Megan Farr and Sarah Mussi PowerPoint Presentation January 2014

How to write a children’s book that editors know they can go for…

What do editors want?

  • This is a total mystery to most writers , so we have to be cunning sleuths…
  • What might they go for? … Pick up your magnifying glass – let’s start to see if we can find any clues…
  • Start by examining the crime scene…
  • Checklist
  • What do children like reading
  • What will parents buy/ librarians stock?
  • What has succeeded before?
  • Why has it succeeded before?
  • Others?

Red herrings…

  • Editors go for some books that include factors which are totally beyond your control.
  • So don’t be side tracked…

Things beyond your control

  • Being famous like David Beckham
  • Already being published by the editor
  • Having entered the canon like To Kill a Mockingbird.
  • others?

What does that leave?

  • YOU
  • So only look at books that:
  • Are written by a writer like you
  • Have no extraordinary advantages in terms of editor-go-for-ness.

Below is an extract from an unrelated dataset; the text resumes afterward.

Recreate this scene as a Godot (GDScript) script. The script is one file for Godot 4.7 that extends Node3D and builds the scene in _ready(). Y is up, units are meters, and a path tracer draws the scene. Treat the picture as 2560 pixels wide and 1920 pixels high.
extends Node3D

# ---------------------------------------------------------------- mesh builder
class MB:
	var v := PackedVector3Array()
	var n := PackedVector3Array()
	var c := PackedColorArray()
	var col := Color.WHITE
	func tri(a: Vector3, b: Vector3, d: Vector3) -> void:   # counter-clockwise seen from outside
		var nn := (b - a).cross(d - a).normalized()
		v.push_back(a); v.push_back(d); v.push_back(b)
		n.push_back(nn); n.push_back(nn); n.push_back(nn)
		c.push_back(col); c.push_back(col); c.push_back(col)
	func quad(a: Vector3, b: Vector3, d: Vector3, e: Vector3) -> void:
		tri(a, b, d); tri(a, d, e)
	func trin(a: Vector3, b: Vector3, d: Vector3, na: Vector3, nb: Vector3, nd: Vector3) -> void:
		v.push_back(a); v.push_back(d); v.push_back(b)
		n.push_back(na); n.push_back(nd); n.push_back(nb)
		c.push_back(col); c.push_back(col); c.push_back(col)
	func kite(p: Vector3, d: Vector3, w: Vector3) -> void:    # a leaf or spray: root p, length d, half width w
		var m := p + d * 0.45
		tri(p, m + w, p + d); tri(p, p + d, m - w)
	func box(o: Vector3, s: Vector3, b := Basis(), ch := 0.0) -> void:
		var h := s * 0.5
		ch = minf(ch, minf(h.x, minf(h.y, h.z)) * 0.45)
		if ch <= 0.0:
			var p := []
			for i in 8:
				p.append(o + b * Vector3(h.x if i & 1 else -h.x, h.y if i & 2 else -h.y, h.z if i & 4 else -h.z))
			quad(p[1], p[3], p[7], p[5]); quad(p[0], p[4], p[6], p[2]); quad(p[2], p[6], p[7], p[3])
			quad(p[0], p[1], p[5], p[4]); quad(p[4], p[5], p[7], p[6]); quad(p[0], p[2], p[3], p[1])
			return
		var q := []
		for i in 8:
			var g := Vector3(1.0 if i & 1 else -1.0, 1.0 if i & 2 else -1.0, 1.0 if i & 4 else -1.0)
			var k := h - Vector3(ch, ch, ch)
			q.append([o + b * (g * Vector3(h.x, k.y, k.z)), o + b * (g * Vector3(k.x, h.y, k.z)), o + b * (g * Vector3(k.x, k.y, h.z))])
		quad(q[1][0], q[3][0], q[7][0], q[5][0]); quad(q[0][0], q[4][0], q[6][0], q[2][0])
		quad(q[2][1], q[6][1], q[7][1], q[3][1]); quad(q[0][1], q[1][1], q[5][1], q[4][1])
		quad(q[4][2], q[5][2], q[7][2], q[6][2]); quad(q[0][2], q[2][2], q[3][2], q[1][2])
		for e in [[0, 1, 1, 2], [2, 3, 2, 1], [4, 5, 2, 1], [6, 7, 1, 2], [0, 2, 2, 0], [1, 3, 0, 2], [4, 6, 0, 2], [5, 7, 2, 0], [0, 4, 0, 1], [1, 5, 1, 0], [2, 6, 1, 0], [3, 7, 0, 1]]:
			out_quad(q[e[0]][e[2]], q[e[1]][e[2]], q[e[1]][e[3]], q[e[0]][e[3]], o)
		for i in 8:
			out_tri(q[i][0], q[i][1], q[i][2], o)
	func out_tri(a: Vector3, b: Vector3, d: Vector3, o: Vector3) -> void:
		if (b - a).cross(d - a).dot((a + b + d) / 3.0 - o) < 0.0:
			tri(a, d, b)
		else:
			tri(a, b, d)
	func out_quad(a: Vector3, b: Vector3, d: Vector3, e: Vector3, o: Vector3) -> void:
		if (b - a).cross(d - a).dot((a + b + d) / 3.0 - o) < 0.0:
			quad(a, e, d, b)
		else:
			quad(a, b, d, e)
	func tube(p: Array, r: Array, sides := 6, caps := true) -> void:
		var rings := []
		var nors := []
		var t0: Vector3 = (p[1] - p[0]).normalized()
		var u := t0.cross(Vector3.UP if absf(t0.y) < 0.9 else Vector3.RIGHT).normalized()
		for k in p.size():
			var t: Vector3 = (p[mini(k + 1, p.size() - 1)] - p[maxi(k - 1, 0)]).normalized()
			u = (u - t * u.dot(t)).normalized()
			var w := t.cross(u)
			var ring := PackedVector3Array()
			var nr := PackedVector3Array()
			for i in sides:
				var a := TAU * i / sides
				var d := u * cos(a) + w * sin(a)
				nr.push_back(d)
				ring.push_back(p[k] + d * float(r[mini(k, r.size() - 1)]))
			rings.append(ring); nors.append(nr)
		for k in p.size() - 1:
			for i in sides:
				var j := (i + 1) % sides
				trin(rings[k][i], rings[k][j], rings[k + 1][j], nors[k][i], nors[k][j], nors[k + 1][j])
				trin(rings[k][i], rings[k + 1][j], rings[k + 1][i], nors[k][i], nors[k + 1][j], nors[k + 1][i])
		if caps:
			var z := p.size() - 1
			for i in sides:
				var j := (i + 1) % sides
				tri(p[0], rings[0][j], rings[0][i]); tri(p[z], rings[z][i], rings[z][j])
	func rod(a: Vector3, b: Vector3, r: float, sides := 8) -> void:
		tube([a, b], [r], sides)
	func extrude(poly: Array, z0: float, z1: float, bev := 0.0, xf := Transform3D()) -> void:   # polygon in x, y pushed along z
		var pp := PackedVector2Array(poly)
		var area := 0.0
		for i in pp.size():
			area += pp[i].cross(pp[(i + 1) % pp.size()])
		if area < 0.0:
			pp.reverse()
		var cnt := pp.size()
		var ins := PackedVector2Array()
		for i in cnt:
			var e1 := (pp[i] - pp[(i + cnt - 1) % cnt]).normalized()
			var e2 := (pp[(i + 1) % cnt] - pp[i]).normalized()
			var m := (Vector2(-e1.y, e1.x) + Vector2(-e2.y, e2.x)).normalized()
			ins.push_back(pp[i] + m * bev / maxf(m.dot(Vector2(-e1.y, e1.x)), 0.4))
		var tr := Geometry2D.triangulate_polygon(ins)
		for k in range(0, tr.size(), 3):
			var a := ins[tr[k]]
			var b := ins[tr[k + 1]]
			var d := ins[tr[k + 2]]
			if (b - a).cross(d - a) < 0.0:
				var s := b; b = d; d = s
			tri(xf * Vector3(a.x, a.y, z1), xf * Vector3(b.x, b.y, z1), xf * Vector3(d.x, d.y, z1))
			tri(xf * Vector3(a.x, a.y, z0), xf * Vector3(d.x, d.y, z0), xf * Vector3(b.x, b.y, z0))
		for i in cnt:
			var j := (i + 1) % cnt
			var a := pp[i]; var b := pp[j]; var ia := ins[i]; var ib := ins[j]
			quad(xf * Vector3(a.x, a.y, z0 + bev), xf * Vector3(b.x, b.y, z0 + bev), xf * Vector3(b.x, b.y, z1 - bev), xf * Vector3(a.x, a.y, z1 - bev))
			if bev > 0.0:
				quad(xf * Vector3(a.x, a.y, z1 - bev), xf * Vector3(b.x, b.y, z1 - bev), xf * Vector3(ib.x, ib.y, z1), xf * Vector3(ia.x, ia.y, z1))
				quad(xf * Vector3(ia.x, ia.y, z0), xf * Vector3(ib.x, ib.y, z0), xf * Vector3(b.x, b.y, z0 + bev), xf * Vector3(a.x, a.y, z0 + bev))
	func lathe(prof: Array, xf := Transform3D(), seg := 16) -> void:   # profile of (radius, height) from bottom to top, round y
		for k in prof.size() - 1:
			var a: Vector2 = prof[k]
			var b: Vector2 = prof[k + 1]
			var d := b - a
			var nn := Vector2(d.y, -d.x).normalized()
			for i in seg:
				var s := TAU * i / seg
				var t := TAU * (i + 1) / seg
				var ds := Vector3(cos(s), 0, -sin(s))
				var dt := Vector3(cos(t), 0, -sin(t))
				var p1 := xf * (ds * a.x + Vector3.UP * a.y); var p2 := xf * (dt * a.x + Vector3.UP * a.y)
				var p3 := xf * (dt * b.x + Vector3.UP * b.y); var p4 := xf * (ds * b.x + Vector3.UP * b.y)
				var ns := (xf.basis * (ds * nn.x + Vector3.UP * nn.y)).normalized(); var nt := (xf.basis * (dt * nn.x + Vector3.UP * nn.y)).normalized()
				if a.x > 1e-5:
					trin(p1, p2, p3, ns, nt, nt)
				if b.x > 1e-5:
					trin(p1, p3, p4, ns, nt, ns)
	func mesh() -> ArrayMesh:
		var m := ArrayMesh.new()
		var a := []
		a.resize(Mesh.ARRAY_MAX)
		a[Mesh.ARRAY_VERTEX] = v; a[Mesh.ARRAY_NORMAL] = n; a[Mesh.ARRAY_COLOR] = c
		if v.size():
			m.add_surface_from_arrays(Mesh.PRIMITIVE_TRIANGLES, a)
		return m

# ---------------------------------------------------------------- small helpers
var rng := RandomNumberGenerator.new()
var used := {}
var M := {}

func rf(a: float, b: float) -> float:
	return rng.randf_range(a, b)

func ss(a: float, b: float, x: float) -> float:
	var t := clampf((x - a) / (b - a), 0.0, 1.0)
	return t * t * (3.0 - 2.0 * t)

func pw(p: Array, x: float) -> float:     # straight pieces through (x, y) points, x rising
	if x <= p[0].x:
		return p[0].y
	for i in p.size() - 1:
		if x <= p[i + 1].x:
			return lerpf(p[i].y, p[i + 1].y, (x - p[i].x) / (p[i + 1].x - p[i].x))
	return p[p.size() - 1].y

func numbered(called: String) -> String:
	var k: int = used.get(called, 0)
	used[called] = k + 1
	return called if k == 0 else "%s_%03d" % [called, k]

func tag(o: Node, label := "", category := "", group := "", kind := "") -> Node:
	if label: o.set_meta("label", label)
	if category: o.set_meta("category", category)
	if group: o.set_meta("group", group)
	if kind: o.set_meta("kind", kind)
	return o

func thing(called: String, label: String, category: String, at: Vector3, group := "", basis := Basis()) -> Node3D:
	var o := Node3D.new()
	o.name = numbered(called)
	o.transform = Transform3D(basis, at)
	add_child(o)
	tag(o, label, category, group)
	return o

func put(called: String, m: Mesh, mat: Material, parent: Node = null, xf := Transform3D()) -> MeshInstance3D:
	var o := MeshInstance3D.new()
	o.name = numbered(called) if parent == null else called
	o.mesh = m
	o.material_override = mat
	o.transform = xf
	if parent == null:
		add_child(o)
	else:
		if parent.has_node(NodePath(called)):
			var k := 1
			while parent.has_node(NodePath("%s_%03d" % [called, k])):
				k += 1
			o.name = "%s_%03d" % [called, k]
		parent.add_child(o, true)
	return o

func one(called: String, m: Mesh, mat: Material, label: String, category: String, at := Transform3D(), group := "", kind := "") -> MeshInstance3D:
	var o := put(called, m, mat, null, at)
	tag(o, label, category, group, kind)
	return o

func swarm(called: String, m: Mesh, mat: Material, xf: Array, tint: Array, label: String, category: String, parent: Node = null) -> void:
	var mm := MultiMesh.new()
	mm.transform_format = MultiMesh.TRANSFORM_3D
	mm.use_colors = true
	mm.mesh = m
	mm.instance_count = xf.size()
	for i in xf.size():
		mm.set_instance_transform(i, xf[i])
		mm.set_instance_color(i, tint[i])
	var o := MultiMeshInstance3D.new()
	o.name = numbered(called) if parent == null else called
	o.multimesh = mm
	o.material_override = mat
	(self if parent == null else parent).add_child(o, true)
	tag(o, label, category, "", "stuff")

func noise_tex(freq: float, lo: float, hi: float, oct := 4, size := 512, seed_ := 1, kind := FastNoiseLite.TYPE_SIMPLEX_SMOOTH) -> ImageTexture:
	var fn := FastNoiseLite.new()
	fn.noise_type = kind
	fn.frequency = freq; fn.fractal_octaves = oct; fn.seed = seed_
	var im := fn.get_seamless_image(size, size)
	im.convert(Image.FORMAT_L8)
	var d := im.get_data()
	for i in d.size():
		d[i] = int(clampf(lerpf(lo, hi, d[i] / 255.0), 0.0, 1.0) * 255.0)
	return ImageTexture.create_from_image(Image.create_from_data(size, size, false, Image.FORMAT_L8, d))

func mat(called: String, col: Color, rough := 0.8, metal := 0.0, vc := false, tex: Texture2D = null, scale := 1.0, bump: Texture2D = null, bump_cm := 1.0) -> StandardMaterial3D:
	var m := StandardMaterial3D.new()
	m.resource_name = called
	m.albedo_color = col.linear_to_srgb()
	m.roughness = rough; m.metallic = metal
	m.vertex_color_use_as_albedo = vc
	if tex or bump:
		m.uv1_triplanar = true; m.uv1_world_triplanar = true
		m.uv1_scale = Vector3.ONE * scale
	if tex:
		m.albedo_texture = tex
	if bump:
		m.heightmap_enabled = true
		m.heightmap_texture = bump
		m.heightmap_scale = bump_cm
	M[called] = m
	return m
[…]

So what DO editor’s think they can go for?

  • I’m an author –so I don’t really know – so I have to make an educated guess: a book that they can:
  • Sell rights to?
  • Get into festivals?
  • Interest bloggers?
  • Get into schools?
  • Create a buzz about?
  • Take to book fairs?
  • LIKE ? (that’s pretty vague!)

Hopefully Megan can tell us more!

Back to the crime scene…What did those successful books do?

  • Pleased librarians
  • Engaged       child readers
  • Were age appropriate
  • Educational ? Or dealt with interesting issues?
  • Page turning
  • High concepts
  • Original and unusual USPs
  • Well written
  • Saleable…

What do I (The Mussi) do?

Before I try to get that killer contract I…

  • Research books being currently published (by publication house if possible)
  • I try to create a data base of the interests of editors (don’t often get very far with that)
  • I read new books out
  • I interview children on their likes and dislikes

4 Key Ingredients – I always try to include in a proposal

  • Some depth in the story
  • Page turnability
  • Original and exciting concept or a new original exciting take on an old one
  • Interesting voice or narration

So how do I set about doing that?

  • I brainstorm ideas that suit
  • I eliminate any idea that are not original enough
  • I check the idea against the list /data base I’ve created
  • I write a story pitch for the idea
  • I repeat this until I have a portfolio of possible ideas
  • I send them out to other trusted readers for feedback (I am only interested in negative feedback)
  • I redraft the ideas

What then?

  • I can go straight to my agent…
  • but if you don’t have one…
  • You will need to write up the first few thousand words. (If an editor is interested in one of my ideas I have to do that too.)
  • And send it out or pitch it – at a one to one.

And what if nothing happens?

  • I do it all over again.
  • My philosophy is very simple
  • If at first you don’t succeed – give up (with that idea)
  • Where there’s a will there’s a way (and if there’s no way there’re always excuses)
  • if they aren’t interested in an idea, and don’t think it’ll sell – then why the heck should I be?